“Il cielo in rovina” di Michele Lorefice
A volte basta poco per capire l’intreccio di un romanzo, a volte no. Il primo capitolo del romanzo Il cielo in rovina di Michele Lorefice è uno di quelli che, giustamente, percorre un’altra strada. Dove ti addentri e chiedi aiuto alla riflessione; c’è bisogno di riflettere su alcuni aspetti che da subito emergono a prima lettura. Qual è il fine del racconto? Quale il messaggio che l’autore ci vuole lasciare?
Facendo scorrere l’occhio, e la mente, sul foglio c’è da chiedersi e farsi domande sui valori della vita: sull’irrazionalità della vita.

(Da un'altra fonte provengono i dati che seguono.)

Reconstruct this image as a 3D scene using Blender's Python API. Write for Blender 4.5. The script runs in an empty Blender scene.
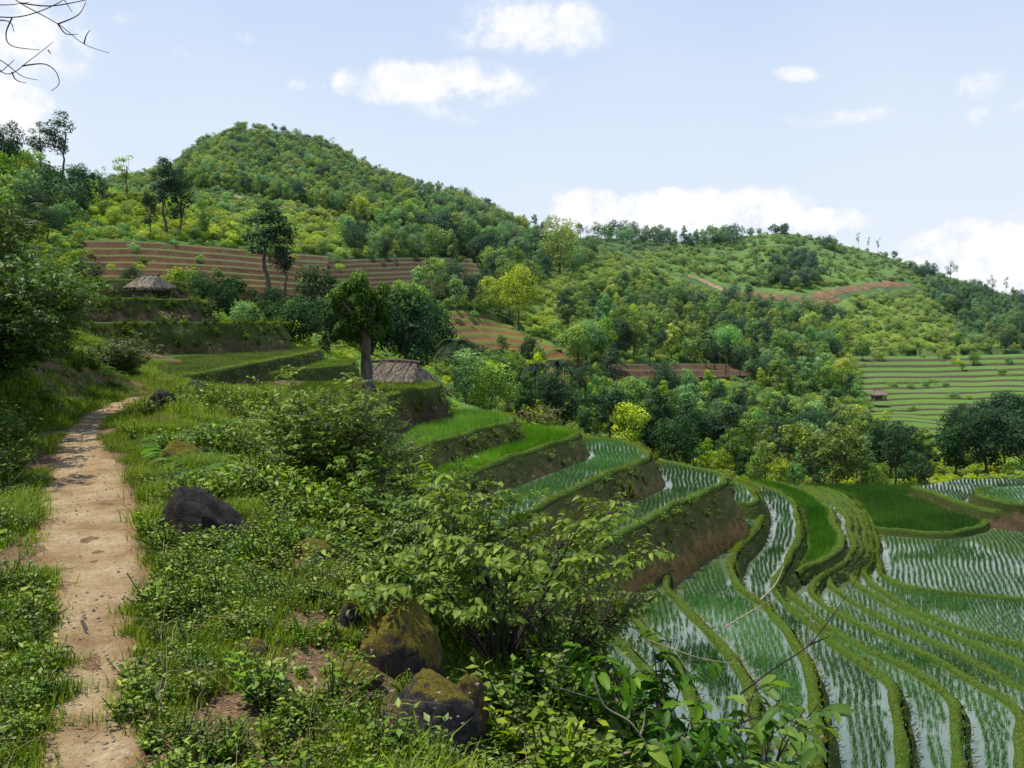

Si rimane da subito colpiti da un senso di annullamento della propria identità e dalla ricerca assidua di se stessi nell’attualità di un mondo portato all’irrazionalità così per come oggi è conformato. E il protagonista del racconto ne è un esempio portato alle estreme conseguenze.
Egli sembra vivere una vita priva di speranze, dove l’edonismo sfrenato è l’elemento dominante di ogni sua azione nella vacuità di un vuoto interiore apparentemente senza vie d’uscita. Un vicolo cieco dove non c’è luce, ma solo apparenza riflessa da un luccichio continuo e fluorescente, ingannevole. In questo contesto il protagonista sembra prospettarci una vita da nulla, senza mete, senza obiettivi. Un carpe diem moderno portato all’arrembaggio di una fugace e passeggera avventura di fine settimana senza alcun disturbo sui sentimenti.
E il giovane uomo, navigato nell’arte del sedurre, è l’emblema della società contemporanea che non volge lo sguardo al futuro, che non guarda ad un possibile ideale, ma che sta insofferente nella stupidità di questo mondo, dove tutto è inutile e privo di significato. Ed è, quindi, per questo che Alberto si immerge nel sesso e nei piaceri del sesso con un desiderio recondito di annullare ogni suo pensiero, il desiderio stesso della vita. In questo contesto la sessualità, che non è amore, è solo la punta di iceberg affiorante in un mare gelatinoso di inconsistente nullità.
Ma è solo questo? No, certamente.
Sarebbe necessario analizzare i comportamenti del protagonista per capire fino in fondo l’intreccio fra razionalità e irrazionalità, elementi questi messi in luce dal suo modo di pensare poggiato sull’io al centro dell’universo dove tutti gli altri, le persone, altre vite umane che lo circondano, le ragazze con cui ha consumato un amore, sono “stupidi e inutili” definendo, così, un atteggiamento antisociale. Per fare questo bisognerebbe leggere tutto intero il romanzo, per vedere se veramente, come dice il titolo, il cielo è in rovina o è solamente l’uomo, che, nella sua piccolezza, vive nella provvisorietà del giorno e non sa uscire da un continuo rodaggio che lo tiene inceppato “in questo fottuto mondo”.